The Nifty Bank has also pulled up sharply. The "Bank" is currently at 27,500-levels after bouncing from 24,620. A strangle of long February 22, 28,500c (153), long February 22, 26,500p (200) costs 353, with breakevens at roughly 26,145, 28,855. This position is nearly zero-delta.
It could be hit in three or four trending sessions. If this is taken and the February 1, short 26,500p (45) and February 1, short 28,500c (45) is sold, the calendar spreads costs a net 263. This long-short position could give a big payoff if the financial index stays volatile. It's important to note that February 1 is Budget day, so there will be excess volatility at that settlement.

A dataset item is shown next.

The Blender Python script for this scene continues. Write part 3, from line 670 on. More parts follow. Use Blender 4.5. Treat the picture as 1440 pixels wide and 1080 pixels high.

Put-Call Ratios are not useful this close to settlement. The Nifty closed at 11,138 on Friday. A bullspread of long February 11,300c (122), short 11,400c (86) costs 36, pays a maximum 64. This is 160 points from money. A bearspread of long February 11,000p (143), short 10,900p (113) costs 30, pays a maximum of 70 and is 140 points from money.
This wide strangle is tempting because the Budget guarantees big swings. Traders can also take even wider positions since the Budget will normally trigger at least a 3 per cent movement either way. However, the cautious trader will wait out the Budget session before committing to a large position in either direction. Historical data suggests that trends tend to get firmly established at the Budget and it's safer to wait out that session and take positions over the next two.